Enterprise AI Analysis

LEPA: A Novel Architecture for Equivariant Embeddings

To overcome the limitations of traditional interpolation, we introduce the Learned Equivariance-Predicting Architecture (LEPA). Unlike methods that attempt to average embedding vectors, LEPA conditions a specialized predictor on explicit geometric augmentation parameters (such as rotation, scaling, and translation) to directly predict the transformed embedding. This approach is inspired by Image World Models and adapts the Joint-Embedding Predictive Architecture (I-JEPA) framework. During training, LEPA's predictor learns to not only 'inpaint' missing blocks (as in I-JEPA) but also to effectively 'reverse' or apply geometric transformations within the embedding space itself. This process ensures that the encoder learns an approximately equivariant representation, allowing for precise geometric adjustments without the need for computationally intensive re-encoding of the original satellite imagery. We also incorporate novel centered positional encodings to better reflect changed patch positions under transformation.

Quantifiable Improvements in Equivariance and Representation Quality

Our comprehensive evaluation demonstrates the significant advantages of LEPA:

• Superior Geometric Equivariance: Standard interpolation methods for patch embeddings yield a Mean Reciprocal Rank (MRR) below 0.2. LEPA, however, dramatically increases the MRR to over 0.8, proving its ability to accurately adjust embeddings geometrically. Further fine-tuning of the predictor pushes this even higher.
• Robustness: Experiments confirm that traditional interpolation and downsampling methods fundamentally break down when applied to patch embeddings, highlighting the necessity of a learned approach.
• Competitive Representation Quality: Despite its focus on equivariance, our I-JEPA models (trained on ImageNet-1k or HLS data) perform competitively on the PANGAEA benchmark for semantic segmentation, even with architectural modifications like centered positional encodings.
• Architectural Insights: We found that adding a CLS token can improve semantic segmentation for ImageNet models but not consistently for HLS data, suggesting dataset-specific effects on global information aggregation. Modified positional encodings, while intuitive, had no measurable impact on embedding quality in our I-JEPA models.

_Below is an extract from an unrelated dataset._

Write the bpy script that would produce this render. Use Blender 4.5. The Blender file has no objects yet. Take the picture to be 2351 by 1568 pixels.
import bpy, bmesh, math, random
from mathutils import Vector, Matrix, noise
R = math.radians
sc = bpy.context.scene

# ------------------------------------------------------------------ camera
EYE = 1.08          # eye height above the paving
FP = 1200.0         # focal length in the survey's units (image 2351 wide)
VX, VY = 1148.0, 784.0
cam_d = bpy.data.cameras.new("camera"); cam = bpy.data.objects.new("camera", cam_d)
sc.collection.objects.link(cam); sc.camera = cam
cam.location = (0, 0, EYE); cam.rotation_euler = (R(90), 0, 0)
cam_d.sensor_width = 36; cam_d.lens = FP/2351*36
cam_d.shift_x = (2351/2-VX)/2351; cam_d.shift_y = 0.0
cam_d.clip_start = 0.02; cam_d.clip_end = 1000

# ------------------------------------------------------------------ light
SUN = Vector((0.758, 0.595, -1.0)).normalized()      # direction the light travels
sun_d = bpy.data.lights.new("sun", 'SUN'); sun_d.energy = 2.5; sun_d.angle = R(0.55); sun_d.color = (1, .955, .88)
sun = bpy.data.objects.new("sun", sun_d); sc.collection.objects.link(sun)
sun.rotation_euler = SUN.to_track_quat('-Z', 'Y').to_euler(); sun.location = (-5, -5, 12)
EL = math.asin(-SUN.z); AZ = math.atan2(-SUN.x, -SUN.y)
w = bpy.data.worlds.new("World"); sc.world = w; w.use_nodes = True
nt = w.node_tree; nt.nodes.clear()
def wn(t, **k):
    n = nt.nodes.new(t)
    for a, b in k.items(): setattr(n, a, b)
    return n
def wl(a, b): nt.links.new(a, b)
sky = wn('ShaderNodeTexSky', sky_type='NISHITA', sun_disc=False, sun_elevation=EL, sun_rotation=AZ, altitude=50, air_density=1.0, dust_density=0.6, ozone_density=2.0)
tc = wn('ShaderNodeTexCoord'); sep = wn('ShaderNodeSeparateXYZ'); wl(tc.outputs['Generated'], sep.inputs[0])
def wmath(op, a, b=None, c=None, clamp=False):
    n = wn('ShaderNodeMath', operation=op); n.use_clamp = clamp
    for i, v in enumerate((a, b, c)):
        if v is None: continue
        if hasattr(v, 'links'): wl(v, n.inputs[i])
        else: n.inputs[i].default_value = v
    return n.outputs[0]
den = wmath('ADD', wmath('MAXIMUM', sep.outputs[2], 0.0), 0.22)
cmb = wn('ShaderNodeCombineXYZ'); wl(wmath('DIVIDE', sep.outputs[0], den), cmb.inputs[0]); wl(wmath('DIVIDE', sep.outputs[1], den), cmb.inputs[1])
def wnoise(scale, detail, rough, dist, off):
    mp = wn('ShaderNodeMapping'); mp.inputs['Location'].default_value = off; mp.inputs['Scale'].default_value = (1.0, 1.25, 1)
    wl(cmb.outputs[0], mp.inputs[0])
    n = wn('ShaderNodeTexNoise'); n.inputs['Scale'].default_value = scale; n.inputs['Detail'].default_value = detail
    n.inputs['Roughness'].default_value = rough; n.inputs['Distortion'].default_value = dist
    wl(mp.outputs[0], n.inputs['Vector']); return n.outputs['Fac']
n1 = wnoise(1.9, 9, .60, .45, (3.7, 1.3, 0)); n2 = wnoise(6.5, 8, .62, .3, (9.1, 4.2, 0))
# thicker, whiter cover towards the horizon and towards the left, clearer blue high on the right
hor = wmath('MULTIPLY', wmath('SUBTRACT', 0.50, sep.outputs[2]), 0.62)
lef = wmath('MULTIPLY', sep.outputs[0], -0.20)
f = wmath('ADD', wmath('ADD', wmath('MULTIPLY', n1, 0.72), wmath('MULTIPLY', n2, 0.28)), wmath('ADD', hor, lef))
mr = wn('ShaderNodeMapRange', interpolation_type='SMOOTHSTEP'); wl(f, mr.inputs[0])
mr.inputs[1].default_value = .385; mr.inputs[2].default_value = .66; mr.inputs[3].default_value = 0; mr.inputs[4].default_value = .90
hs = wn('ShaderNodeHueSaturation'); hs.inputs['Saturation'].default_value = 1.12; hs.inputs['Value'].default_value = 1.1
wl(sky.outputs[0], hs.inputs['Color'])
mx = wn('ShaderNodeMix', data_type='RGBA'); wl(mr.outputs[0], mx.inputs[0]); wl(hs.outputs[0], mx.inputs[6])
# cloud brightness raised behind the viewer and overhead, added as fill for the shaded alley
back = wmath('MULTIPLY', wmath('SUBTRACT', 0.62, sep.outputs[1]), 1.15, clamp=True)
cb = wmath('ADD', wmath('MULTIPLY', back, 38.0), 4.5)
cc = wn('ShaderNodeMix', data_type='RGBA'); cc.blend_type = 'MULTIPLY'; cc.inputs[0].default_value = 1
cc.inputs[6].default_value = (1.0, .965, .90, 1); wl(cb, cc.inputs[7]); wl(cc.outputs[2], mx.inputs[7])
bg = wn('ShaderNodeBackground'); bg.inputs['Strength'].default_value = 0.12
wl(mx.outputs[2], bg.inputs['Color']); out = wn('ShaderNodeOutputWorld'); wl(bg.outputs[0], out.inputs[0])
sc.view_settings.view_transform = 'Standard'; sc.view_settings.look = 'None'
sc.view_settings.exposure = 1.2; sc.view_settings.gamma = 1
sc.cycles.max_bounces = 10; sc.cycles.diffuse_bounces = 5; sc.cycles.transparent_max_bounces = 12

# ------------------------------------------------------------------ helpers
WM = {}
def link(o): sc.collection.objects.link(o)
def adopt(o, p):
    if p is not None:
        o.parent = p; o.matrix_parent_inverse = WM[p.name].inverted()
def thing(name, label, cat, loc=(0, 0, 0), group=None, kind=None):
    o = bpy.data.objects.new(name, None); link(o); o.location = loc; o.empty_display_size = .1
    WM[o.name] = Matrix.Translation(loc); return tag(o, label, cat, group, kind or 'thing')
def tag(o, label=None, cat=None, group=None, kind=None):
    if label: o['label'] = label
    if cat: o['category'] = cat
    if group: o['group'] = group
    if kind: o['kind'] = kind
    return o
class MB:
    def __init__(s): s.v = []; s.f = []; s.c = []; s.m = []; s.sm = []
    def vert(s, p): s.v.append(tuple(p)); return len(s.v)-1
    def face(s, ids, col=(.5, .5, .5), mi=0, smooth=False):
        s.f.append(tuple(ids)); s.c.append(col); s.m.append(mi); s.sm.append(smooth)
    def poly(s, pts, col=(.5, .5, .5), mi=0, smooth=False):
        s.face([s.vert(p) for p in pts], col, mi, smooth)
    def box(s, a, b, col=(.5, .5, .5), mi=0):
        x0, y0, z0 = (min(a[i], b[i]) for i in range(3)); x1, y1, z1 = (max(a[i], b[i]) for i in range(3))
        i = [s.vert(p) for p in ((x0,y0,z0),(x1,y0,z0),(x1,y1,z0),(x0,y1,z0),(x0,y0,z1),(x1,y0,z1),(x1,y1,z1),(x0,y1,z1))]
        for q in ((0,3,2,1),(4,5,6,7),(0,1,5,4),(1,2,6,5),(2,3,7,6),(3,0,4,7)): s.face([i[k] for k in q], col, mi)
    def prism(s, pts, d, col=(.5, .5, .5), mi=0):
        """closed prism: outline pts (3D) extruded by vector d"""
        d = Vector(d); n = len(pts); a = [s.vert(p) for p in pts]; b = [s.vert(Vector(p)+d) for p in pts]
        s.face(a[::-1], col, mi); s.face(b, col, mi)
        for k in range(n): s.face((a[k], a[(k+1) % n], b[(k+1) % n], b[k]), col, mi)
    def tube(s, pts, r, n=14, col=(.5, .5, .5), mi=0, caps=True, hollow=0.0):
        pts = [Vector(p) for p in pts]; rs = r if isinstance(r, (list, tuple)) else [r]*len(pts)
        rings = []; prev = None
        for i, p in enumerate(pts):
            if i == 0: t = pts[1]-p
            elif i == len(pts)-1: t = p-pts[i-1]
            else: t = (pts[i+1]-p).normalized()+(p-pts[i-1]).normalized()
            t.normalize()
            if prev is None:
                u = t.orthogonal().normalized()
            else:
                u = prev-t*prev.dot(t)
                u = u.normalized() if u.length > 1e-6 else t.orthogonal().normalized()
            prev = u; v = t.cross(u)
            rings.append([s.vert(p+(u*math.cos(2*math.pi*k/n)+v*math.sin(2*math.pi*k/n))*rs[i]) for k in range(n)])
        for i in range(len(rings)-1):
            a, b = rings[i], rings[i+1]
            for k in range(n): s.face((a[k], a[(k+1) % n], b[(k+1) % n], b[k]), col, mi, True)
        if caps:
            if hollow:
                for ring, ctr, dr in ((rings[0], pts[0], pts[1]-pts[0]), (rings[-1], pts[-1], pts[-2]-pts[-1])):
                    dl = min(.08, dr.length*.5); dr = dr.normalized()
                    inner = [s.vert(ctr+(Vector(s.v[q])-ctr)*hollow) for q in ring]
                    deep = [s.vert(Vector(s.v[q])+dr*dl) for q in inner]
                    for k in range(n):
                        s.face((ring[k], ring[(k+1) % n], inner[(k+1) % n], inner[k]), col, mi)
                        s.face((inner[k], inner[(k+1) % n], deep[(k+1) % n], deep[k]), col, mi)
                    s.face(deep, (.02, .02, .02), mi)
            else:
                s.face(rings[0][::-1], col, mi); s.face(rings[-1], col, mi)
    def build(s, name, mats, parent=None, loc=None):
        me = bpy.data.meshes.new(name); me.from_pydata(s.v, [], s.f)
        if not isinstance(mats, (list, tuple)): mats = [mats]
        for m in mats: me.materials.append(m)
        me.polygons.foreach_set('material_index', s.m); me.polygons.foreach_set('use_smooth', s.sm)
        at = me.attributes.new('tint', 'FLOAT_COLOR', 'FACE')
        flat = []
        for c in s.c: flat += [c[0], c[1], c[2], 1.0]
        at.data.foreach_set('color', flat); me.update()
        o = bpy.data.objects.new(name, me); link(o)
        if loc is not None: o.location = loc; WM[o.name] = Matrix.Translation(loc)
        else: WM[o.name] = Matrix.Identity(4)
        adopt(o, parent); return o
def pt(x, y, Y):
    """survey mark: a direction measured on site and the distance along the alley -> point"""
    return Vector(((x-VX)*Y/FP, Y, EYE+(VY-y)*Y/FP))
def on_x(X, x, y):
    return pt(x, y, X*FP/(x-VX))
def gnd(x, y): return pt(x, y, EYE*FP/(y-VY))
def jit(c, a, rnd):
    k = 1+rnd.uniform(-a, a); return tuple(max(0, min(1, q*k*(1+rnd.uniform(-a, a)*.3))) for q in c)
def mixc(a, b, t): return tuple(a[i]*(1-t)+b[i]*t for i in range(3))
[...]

Enabling Scalable Earth Observation Solutions

LEPA represents a crucial advancement for enterprise Earth observation applications. By allowing for direct geometric manipulation of precomputed embeddings, it unlocks several key benefits:

• Operational Efficiency: Eliminates the need for costly and time-consuming re-encoding of satellite data when aligning with diverse user-defined areas of interest, significantly accelerating analysis workflows.
• Enhanced Data Utility: Maximizes the value of geospatial foundation models by making their powerful embeddings flexible and adaptable to real-world geometric variations, rotations, and scales without loss of fidelity.
• Scalability: Supports large-scale Earth observation initiatives by reducing computational bottlenecks and data transfer requirements associated with handling raw imagery.
• Future Directions: Further research will explore additional foundation models for equivariance, optimize predictor complexity for inference cost reduction, enhance inductive biases with advanced positional encodings (e.g., ALiBi, ROPE), and investigate the impact of classification-oriented vs. general-purpose RGB datasets on embedding noise.